Table 4.8: Baseline data from the World Energy Outlook 2004 Reference scenario.
| Primary-energy fuel consumed for heat and electricity production in 2030 (EJ/yr) | Primary-energy fuel consumed for electricity in 2030a (EJ /yr) | Final electricity demand in 2030 (TWh/yr) | Increase in new power demand 2002 to 2030 (TWh) | Total emissions from electricity in 2030 (GtCO2-eq/yr) |
---|
OECD | 118.6 | 115.4 | 14,244 | 4,488 | 5.98 |
EIT | 29.3 | 22.1 | 2,468 | 983 | 1.17 |
Non-OECD | 128.5 | 125.3 | 14,944 | 10,111 | 8.62 |
World | 276.4 | 262.8 | 31,656 | 15,582 | 15.77 |
This analysis quantifies the mitigation potential at the high end of the range for each technology by 2030 above the baseline.
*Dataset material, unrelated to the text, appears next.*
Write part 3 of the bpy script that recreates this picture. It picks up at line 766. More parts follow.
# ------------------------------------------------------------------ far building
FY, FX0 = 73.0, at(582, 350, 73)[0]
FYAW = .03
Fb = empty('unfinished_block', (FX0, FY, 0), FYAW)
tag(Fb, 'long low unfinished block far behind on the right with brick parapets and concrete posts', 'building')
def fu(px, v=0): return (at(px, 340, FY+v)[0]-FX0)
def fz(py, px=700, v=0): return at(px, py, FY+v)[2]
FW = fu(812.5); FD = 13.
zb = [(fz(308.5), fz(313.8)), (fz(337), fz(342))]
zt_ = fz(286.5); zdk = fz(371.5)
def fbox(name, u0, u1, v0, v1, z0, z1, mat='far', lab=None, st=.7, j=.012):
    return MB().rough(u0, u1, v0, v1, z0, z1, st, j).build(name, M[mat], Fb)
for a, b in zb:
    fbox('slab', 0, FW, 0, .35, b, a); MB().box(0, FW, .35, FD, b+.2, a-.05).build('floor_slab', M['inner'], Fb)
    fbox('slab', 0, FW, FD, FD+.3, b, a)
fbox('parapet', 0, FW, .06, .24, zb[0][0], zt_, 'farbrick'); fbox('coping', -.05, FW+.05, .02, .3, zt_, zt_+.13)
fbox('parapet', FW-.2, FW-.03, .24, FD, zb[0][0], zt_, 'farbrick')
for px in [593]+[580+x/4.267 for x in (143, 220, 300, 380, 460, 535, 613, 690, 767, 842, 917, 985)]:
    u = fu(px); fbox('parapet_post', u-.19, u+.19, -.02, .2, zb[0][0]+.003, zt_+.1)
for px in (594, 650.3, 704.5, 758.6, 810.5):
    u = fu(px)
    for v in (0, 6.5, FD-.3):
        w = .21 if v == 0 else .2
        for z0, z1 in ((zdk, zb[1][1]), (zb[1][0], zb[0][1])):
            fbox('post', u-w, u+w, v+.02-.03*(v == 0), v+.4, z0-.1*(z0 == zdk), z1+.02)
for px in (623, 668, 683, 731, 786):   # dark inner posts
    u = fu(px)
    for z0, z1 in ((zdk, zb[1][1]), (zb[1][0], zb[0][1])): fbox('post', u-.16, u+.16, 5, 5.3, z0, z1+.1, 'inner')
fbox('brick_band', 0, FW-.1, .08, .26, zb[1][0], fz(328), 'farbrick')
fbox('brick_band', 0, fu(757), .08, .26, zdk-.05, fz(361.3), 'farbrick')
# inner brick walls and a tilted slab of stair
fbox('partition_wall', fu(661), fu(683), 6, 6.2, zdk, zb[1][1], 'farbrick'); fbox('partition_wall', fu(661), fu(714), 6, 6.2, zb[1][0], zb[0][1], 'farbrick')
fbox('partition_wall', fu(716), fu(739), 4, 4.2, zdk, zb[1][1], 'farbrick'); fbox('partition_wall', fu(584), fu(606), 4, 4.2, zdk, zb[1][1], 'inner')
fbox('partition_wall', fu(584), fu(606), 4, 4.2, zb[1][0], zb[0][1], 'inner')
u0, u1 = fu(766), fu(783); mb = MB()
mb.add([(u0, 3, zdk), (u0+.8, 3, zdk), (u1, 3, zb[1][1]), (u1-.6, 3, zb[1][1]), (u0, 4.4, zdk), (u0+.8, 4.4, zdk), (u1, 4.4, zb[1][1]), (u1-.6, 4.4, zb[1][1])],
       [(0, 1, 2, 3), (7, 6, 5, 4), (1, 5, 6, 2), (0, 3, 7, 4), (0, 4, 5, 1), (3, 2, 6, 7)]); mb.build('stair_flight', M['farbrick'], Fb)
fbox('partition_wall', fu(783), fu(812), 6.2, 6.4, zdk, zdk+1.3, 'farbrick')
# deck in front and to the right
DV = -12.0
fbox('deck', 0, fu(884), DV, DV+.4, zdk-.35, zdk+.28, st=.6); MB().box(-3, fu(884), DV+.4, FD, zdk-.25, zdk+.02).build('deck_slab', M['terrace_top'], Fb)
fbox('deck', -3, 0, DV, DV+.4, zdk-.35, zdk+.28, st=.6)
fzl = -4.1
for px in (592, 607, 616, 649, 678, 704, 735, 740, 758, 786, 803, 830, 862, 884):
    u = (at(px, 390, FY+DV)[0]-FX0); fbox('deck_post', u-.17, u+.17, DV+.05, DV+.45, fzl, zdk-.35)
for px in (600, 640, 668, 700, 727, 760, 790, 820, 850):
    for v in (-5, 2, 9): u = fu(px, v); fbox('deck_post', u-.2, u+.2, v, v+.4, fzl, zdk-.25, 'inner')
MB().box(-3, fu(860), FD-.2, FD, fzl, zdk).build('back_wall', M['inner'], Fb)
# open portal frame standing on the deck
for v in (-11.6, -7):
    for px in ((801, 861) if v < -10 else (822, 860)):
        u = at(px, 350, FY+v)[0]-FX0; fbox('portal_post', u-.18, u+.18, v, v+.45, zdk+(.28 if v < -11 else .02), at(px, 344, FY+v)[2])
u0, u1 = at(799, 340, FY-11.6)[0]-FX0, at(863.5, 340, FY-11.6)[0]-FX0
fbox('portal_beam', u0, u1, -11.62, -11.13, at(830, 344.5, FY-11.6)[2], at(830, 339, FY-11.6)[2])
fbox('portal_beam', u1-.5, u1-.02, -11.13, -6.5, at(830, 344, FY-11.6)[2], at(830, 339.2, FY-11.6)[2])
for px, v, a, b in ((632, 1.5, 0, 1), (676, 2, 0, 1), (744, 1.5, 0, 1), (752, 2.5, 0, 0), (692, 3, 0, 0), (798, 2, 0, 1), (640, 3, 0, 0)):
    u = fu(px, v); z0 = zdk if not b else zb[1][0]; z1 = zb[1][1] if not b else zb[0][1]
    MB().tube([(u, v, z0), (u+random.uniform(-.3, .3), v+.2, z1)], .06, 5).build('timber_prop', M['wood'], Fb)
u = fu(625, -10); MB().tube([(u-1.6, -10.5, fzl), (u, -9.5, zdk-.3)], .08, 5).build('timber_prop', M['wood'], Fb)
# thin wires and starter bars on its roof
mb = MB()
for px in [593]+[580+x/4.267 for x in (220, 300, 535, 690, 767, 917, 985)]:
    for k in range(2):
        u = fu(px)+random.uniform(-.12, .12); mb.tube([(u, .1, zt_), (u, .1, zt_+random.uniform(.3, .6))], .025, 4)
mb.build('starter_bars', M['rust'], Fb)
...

It assumes each technology will be implemented as much as economically and technically possible, but is limited by the practical constraints of stock turnover, rate of increase of manufacturing capacity, training of specialist expertise, etc. The assumptions used are compared with other analyses reported in the literature. Since, in reality, each technology will be constrained by what will be happening elsewhere in the energy-supply sector, they could never reach this total ‘maximum’ potential collectively, so these individual potentials cannot be directly added together to obtain a projected ‘real’ potential. Further analysis based on a possible future mix of generation technologies is therefore provided in Section 4.4.4 and further in Chapter 11, accounting for energy savings reducing the total demand. Emission factors per GJ primary fuel for CO2, N2O and CH4 (IPCC, 1997) were used in the analysis but the non-CO2 gases accounted for less than 1% of emissions.